ACID Property - FullstackCodingGuy/Developer-Fundamentals GitHub Wiki
Transaction is an unit of work
Atomicity
Atomicity treats an entire transaction as a single unit of work. Database transactions typically involve multiple database operations. If any of them fails, partly or completely, then the transaction’s final result may be incorrect.
Atomic transactions require the successful completion of each operational step. If part of the transaction fails, the entire transaction fails and must run again.
For example, transferring funds from one bank account to another involves subtracting the transfer amount from the first and adding it to the second. If either step fails, then at least one account balance will be wrong. An atomic transaction facing a similar operational failure would not go through at all.
Consistency
Consistency is the enforcement of business rules and data integrity constraints that govern how transactions change a database’s state. The database would become unreliable if transactions were allowed to violate these restrictions. There would be no way to tell whether any two data values were comparable.
For example, a withdrawal amount exceeding an account balance would violate a bank’s rule banning overdrafts.
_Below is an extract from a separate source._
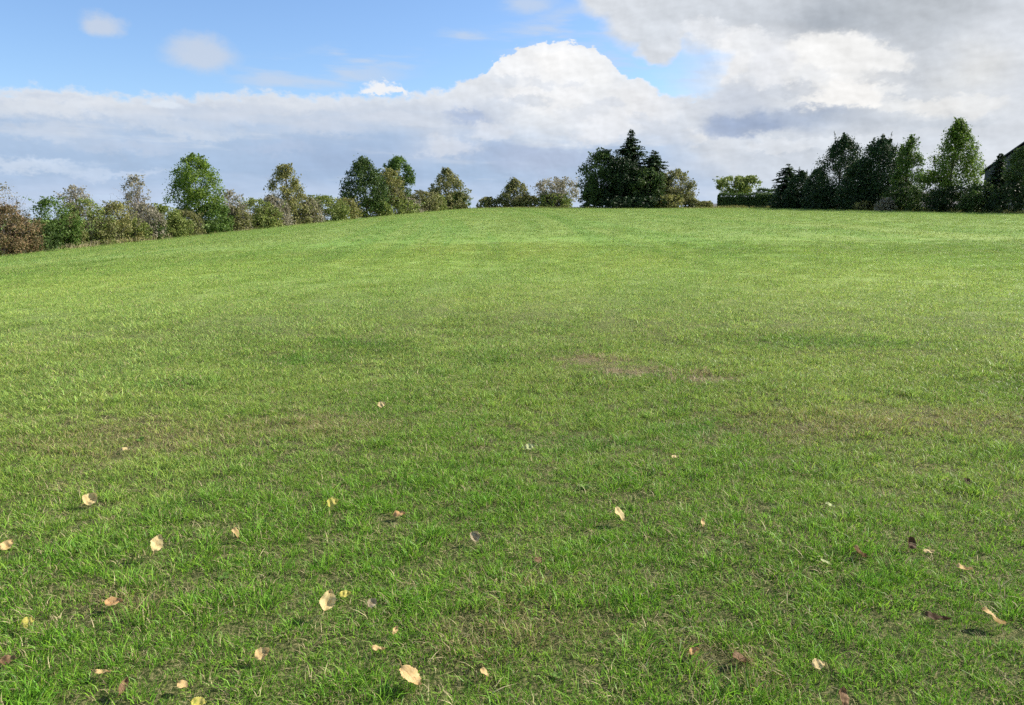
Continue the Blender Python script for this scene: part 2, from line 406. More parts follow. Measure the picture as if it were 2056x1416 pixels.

Consistency prevents the transaction from completing, rolling the system back to its previous state.
Isolation
Concurrent transactions, those interacting with the same data at the same time, could undermine data integrity. The ANSI/ISO SQL standard describes three situations that occur depending on the timing of two transactions’ operations:
Dirty reads: Transaction A has updated a row but has not yet committed the change when transaction B retrieves the row.
Non-repeatable reads: Transaction B retrieves a row, transaction A commits updates to the row, and transaction B retrieves the row again.
Phantom reads: Transaction B retrieves a set of rows, transaction A inserts or removes rows from that set, and transaction B retrieves the set of rows again.
ACID-compliant systems use concurrency controls to isolate transactions from each other. Lock-based controls force a new transaction to wait for the current transaction to complete. Multiversion controls use snapshot isolation, letting the new transaction act on the current state while the other transaction works. The control commits the new transaction’s changes provided there’s no conflict; otherwise, it rejects the transaction.
Database systems offer different isolation levels that balance isolation and performance. These levels dictate how read and write operations occur and whether to allow phantom, non-repeatable, or dirty reads.
Durability
Durability simply means that once a transaction commits its changes, those changes become part of the database’s permanent record, even in the event of a power outage or other system failures. Database systems usually achieve durability by moving in-memory data to non-volatile storage.